* _Stated goal_: Leave the pictures out, and retype all of the material exactly as written.
== Exercise data ==
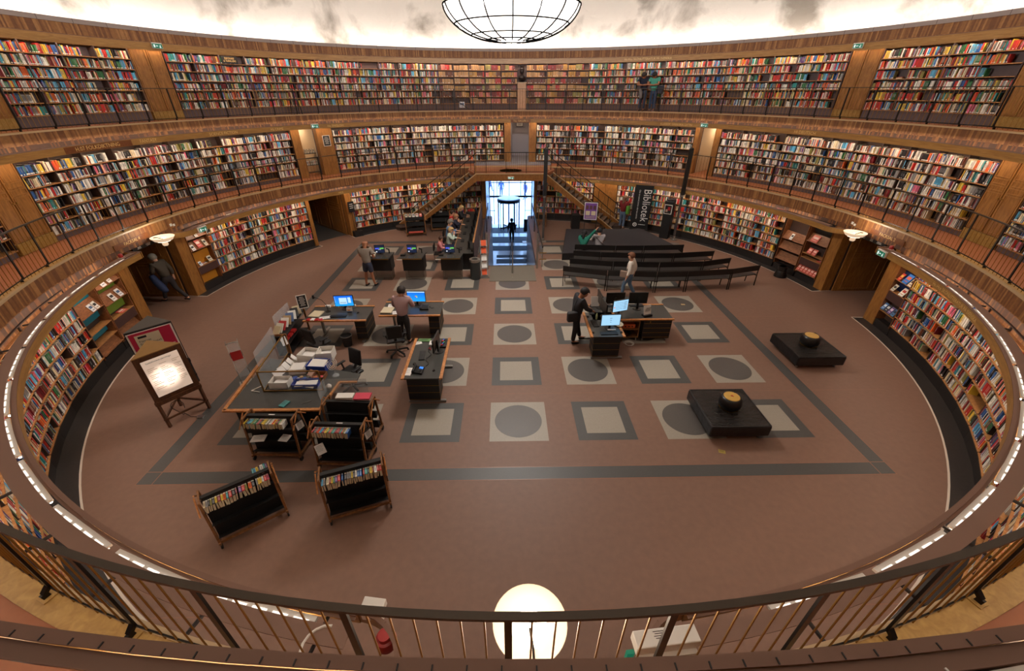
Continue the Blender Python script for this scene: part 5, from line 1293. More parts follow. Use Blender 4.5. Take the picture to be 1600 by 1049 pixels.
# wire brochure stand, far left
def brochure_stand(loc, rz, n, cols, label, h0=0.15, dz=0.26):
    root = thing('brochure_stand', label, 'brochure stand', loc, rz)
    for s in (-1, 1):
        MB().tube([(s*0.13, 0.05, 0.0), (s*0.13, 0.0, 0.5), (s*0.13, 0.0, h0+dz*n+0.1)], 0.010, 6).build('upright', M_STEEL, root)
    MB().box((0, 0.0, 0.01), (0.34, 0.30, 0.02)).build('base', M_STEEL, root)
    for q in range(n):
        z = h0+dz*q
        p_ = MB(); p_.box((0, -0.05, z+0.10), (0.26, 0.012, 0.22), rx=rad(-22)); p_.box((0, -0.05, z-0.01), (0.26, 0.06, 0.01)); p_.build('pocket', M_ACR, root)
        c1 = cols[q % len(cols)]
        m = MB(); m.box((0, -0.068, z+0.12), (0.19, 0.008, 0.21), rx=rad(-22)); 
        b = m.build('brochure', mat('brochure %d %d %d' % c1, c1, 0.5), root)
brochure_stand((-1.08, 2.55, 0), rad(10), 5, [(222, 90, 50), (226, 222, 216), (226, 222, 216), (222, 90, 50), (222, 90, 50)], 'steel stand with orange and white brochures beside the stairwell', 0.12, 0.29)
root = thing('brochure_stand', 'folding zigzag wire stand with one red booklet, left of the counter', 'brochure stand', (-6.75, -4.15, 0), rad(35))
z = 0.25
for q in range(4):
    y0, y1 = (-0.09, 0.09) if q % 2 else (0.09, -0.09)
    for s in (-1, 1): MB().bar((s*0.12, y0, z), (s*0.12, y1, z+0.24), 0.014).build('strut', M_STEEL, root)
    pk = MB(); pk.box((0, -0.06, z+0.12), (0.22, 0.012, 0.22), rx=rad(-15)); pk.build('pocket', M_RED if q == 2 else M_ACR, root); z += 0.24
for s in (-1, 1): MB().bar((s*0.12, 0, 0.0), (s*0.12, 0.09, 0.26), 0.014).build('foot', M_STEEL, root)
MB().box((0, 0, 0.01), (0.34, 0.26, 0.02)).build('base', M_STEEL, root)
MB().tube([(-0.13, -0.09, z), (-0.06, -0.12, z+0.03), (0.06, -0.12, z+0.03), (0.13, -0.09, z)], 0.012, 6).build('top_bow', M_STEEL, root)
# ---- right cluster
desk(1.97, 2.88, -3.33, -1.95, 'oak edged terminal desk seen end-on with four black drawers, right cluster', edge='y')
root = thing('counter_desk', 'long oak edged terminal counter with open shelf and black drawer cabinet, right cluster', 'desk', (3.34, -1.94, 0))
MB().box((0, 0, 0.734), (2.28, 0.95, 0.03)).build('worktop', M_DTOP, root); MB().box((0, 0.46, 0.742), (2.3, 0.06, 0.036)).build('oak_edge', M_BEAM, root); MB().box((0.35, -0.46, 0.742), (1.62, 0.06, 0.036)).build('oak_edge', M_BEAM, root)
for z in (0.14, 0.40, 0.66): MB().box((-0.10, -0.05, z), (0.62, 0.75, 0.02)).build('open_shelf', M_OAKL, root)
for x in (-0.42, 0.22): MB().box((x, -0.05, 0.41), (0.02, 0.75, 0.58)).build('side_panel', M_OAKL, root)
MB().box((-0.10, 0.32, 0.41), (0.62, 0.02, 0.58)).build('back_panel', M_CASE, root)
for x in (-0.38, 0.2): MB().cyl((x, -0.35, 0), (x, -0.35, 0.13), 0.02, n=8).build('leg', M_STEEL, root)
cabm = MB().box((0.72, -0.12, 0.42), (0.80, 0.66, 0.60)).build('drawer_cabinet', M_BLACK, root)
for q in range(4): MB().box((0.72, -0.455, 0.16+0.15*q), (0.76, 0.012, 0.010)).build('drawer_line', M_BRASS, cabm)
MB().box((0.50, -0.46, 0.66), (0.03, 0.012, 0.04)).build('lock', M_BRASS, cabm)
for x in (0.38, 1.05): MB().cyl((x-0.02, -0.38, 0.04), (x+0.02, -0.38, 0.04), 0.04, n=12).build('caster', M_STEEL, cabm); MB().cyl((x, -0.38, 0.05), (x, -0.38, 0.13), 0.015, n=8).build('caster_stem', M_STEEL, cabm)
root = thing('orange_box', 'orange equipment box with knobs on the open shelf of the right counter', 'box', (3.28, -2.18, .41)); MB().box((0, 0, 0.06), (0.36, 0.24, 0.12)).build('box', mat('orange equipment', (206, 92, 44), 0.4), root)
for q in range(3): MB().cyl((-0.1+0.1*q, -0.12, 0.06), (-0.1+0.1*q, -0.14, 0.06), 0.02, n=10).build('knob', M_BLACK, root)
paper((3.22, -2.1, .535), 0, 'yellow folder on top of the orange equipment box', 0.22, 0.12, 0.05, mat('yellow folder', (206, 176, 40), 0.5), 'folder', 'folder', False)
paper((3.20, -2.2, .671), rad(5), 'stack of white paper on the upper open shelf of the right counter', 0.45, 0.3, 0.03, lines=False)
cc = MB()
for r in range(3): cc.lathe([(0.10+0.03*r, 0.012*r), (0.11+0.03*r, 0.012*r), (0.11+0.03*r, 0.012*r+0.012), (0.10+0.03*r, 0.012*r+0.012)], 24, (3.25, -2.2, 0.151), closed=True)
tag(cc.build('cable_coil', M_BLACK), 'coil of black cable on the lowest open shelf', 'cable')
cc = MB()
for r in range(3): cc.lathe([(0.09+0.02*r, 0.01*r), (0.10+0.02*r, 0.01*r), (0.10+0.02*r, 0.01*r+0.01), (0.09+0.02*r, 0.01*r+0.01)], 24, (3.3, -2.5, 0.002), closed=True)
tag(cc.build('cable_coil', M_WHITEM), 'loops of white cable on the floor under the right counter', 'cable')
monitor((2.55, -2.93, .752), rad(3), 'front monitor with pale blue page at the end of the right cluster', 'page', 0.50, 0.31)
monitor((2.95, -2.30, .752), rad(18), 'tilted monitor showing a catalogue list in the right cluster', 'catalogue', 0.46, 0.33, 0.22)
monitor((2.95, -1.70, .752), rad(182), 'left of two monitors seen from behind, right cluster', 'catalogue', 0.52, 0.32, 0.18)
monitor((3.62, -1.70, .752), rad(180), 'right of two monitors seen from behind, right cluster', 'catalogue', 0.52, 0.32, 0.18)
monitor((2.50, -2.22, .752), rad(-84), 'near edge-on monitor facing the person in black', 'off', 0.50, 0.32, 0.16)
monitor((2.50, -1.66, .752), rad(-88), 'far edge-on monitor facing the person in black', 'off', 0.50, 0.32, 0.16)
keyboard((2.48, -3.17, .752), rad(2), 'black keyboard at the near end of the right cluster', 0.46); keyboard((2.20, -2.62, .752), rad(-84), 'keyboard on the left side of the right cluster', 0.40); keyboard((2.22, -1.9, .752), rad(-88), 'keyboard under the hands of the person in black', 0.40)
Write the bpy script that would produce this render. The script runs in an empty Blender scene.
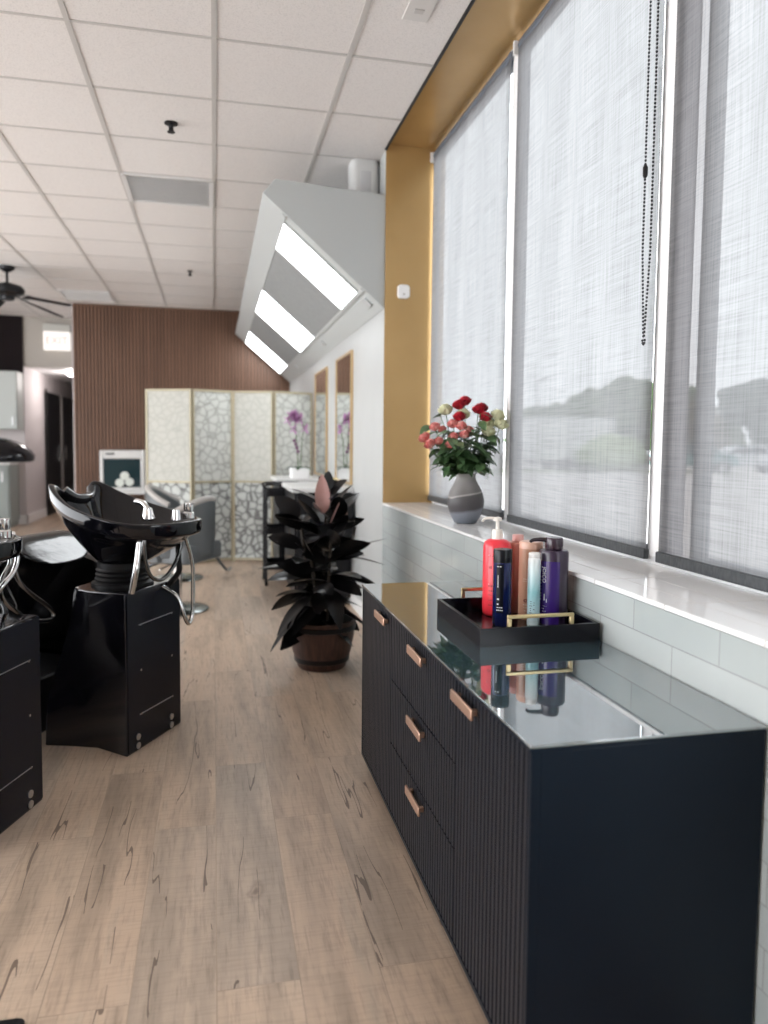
===
* _Solution to this problem_:
Continue the Blender Python script for this scene: part 5, from line 1293. More parts follow. Use Blender 4.5. Take the picture to be 1600 by 1049 pixels.
# wire brochure stand, far left
def brochure_stand(loc, rz, n, cols, label, h0=0.15, dz=0.26):
    root = thing('brochure_stand', label, 'brochure stand', loc, rz)
    for s in (-1, 1):
        MB().tube([(s*0.13, 0.05, 0.0), (s*0.13, 0.0, 0.5), (s*0.13, 0.0, h0+dz*n+0.1)], 0.010, 6).build('upright', M_STEEL, root)
    MB().box((0, 0.0, 0.01), (0.34, 0.30, 0.02)).build('base', M_STEEL, root)
    for q in range(n):
        z = h0+dz*q
        p_ = MB(); p_.box((0, -0.05, z+0.10), (0.26, 0.012, 0.22), rx=rad(-22)); p_.box((0, -0.05, z-0.01), (0.26, 0.06, 0.01)); p_.build('pocket', M_ACR, root)
        c1 = cols[q % len(cols)]
        m = MB(); m.box((0, -0.068, z+0.12), (0.19, 0.008, 0.21), rx=rad(-22)); 
        b = m.build('brochure', mat('brochure %d %d %d' % c1, c1, 0.5), root)
brochure_stand((-1.08, 2.55, 0), rad(10), 5, [(222, 90, 50), (226, 222, 216), (226, 222, 216), (222, 90, 50), (222, 90, 50)], 'steel stand with orange and white brochures beside the stairwell', 0.12, 0.29)
root = thing('brochure_stand', 'folding zigzag wire stand with one red booklet, left of the counter', 'brochure stand', (-6.75, -4.15, 0), rad(35))
z = 0.25
for q in range(4):
    y0, y1 = (-0.09, 0.09) if q % 2 else (0.09, -0.09)
    for s in (-1, 1): MB().bar((s*0.12, y0, z), (s*0.12, y1, z+0.24), 0.014).build('strut', M_STEEL, root)
    pk = MB(); pk.box((0, -0.06, z+0.12), (0.22, 0.012, 0.22), rx=rad(-15)); pk.build('pocket', M_RED if q == 2 else M_ACR, root); z += 0.24
for s in (-1, 1): MB().bar((s*0.12, 0, 0.0), (s*0.12, 0.09, 0.26), 0.014).build('foot', M_STEEL, root)
MB().box((0, 0, 0.01), (0.34, 0.26, 0.02)).build('base', M_STEEL, root)
MB().tube([(-0.13, -0.09, z), (-0.06, -0.12, z+0.03), (0.06, -0.12, z+0.03), (0.13, -0.09, z)], 0.012, 6).build('top_bow', M_STEEL, root)
# ---- right cluster
desk(1.97, 2.88, -3.33, -1.95, 'oak edged terminal desk seen end-on with four black drawers, right cluster', edge='y')
root = thing('counter_desk', 'long oak edged terminal counter with open shelf and black drawer cabinet, right cluster', 'desk', (3.34, -1.94, 0))
MB().box((0, 0, 0.734), (2.28, 0.95, 0.03)).build('worktop', M_DTOP, root); MB().box((0, 0.46, 0.742), (2.3, 0.06, 0.036)).build('oak_edge', M_BEAM, root); MB().box((0.35, -0.46, 0.742), (1.62, 0.06, 0.036)).build('oak_edge', M_BEAM, root)
for z in (0.14, 0.40, 0.66): MB().box((-0.10, -0.05, z), (0.62, 0.75, 0.02)).build('open_shelf', M_OAKL, root)
for x in (-0.42, 0.22): MB().box((x, -0.05, 0.41), (0.02, 0.75, 0.58)).build('side_panel', M_OAKL, root)
MB().box((-0.10, 0.32, 0.41), (0.62, 0.02, 0.58)).build('back_panel', M_CASE, root)
for x in (-0.38, 0.2): MB().cyl((x, -0.35, 0), (x, -0.35, 0.13), 0.02, n=8).build('leg', M_STEEL, root)
cabm = MB().box((0.72, -0.12, 0.42), (0.80, 0.66, 0.60)).build('drawer_cabinet', M_BLACK, root)
for q in range(4): MB().box((0.72, -0.455, 0.16+0.15*q), (0.76, 0.012, 0.010)).build('drawer_line', M_BRASS, cabm)
MB().box((0.50, -0.46, 0.66), (0.03, 0.012, 0.04)).build('lock', M_BRASS, cabm)
for x in (0.38, 1.05): MB().cyl((x-0.02, -0.38, 0.04), (x+0.02, -0.38, 0.04), 0.04, n=12).build('caster', M_STEEL, cabm); MB().cyl((x, -0.38, 0.05), (x, -0.38, 0.13), 0.015, n=8).build('caster_stem', M_STEEL, cabm)
root = thing('orange_box', 'orange equipment box with knobs on the open shelf of the right counter', 'box', (3.28, -2.18, .41)); MB().box((0, 0, 0.06), (0.36, 0.24, 0.12)).build('box', mat('orange equipment', (206, 92, 44), 0.4), root)
for q in range(3): MB().cyl((-0.1+0.1*q, -0.12, 0.06), (-0.1+0.1*q, -0.14, 0.06), 0.02, n=10).build('knob', M_BLACK, root)
paper((3.22, -2.1, .535), 0, 'yellow folder on top of the orange equipment box', 0.22, 0.12, 0.05, mat('yellow folder', (206, 176, 40), 0.5), 'folder', 'folder', False)
paper((3.20, -2.2, .671), rad(5), 'stack of white paper on the upper open shelf of the right counter', 0.45, 0.3, 0.03, lines=False)
cc = MB()
for r in range(3): cc.lathe([(0.10+0.03*r, 0.012*r), (0.11+0.03*r, 0.012*r), (0.11+0.03*r, 0.012*r+0.012), (0.10+0.03*r, 0.012*r+0.012)], 24, (3.25, -2.2, 0.151), closed=True)
tag(cc.build('cable_coil', M_BLACK), 'coil of black cable on the lowest open shelf', 'cable')
cc = MB()
for r in range(3): cc.lathe([(0.09+0.02*r, 0.01*r), (0.10+0.02*r, 0.01*r), (0.10+0.02*r, 0.01*r+0.01), (0.09+0.02*r, 0.01*r+0.01)], 24, (3.3, -2.5, 0.002), closed=True)
tag(cc.build('cable_coil', M_WHITEM), 'loops of white cable on the floor under the right counter', 'cable')
monitor((2.55, -2.93, .752), rad(3), 'front monitor with pale blue page at the end of the right cluster', 'page', 0.50, 0.31)
monitor((2.95, -2.30, .752), rad(18), 'tilted monitor showing a catalogue list in the right cluster', 'catalogue', 0.46, 0.33, 0.22)
monitor((2.95, -1.70, .752), rad(182), 'left of two monitors seen from behind, right cluster', 'catalogue', 0.52, 0.32, 0.18)
monitor((3.62, -1.70, .752), rad(180), 'right of two monitors seen from behind, right cluster', 'catalogue', 0.52, 0.32, 0.18)
monitor((2.50, -2.22, .752), rad(-84), 'near edge-on monitor facing the person in black', 'off', 0.50, 0.32, 0.16)
monitor((2.50, -1.66, .752), rad(-88), 'far edge-on monitor facing the person in black', 'off', 0.50, 0.32, 0.16)
keyboard((2.48, -3.17, .752), rad(2), 'black keyboard at the near end of the right cluster', 0.46); keyboard((2.20, -2.62, .752), rad(-84), 'keyboard on the left side of the right cluster', 0.40); keyboard((2.22, -1.9, .752), rad(-88), 'keyboard under the hands of the person in black', 0.40)
Write the bpy script that would produce this render. The script runs in an empty Blender scene.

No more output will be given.